Are you still cheating? I have no idea on what "inpure transport relaying"
means. :-)

> 	Looking at TCP/UDP port values is a layer violation for an IP
> layer intermediate system,

I think "IP layer" means "Internetwork layer". OK?

> and one which I do not endorse.

I endorse what people are using without difficulty and working quite
efficiently.

To do so, just say firewalls are operating at the transport layer.

> I don't
> think it causes problems for the reason you cite.

I don't think transport layer firewalls causes problems.

> If one makes
> filtering (screening) decisions based on port fields,

It is important to distinguish transport layer filtering and transport
layer relaying.

Transport layer filtering, only which is required for transport firewalls,
is easy and does not need state tracking.

Transport layer filtering does allow the selection of multiple routes
and multiple firewalls, though thier filtering policy should be consistent
each other which requires some protocol (I don't want to develop it)
to propagate dynamic policy changes.

> Also, the reliability of machines used as application layer firewalls
> has usually been excellent, so the single piont of failure posed by a
> firewall of this sort also may not be as bad as one might think.
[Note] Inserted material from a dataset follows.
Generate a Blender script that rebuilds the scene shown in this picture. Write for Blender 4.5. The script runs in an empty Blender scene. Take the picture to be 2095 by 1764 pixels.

That's perfectly endorsable. If there are no alternative routes, it is
possible to view the situation that incoming and outgoing transport layer
connections, having the same port #, are terminated and relayed on the
application layer firewall (src/dst address cheating used here is no
layering cheating). Note that such a view is impossible if there are
multile parallel firewalls.

> 	What would be a terrible problem for an intermediate system is
> trying to eumlate or track the TCP state information for each
> connection through that system.  That is where alternate routes can
> kill you.  So, in that light, looking at the port fields is cheating a
> little, but looking at the sequence numbers and flags would be really
> severe cheeting!

When speaking on specification, cheating is cheating. I'm not interested
in the degree of cheating.

Looking at the port fields is no cheating at all, but looking at the
sequence numbers and flags is cheating.

> 	Applications behind a firewall do not automatically get login
> info from a firewall, e.g., the target machine and the firewall may
> require different user ID technology and thus be incompatible in terms
> of relaying user I&A.

That's a user interface issue on how can we design a firewall friendly
applications.

> Also, application layer firewalls often are set
> up to control outgoing connections, where the user is behind the
> firewall and the target application is outside.  Here the target may
> not be willing to trust user I&A info provided by some firewall
> elsewhere, and that results in multiple logins. 

That's an issue of multipel firewalls and inessential.

UNIX 'su' command is a firewall to the super user previledges and
requires its own password. So, call it double login. But does that
matter?

> 	Finally, yes, we do agree that application-dependent firewalls
> are a long term problem because they require tracking evolving
> applications and the intermediate implementation of these applications
> may loose functionality for the users.

And, anyway, we need transport layer security to make all the TCP
and most of UDP applications we are using today work securely without
modification.

Application firewalls may be developped. They may or may not make use
of transport layer security/firewalls. But there are no reason not to
have transport layer security/firewalls.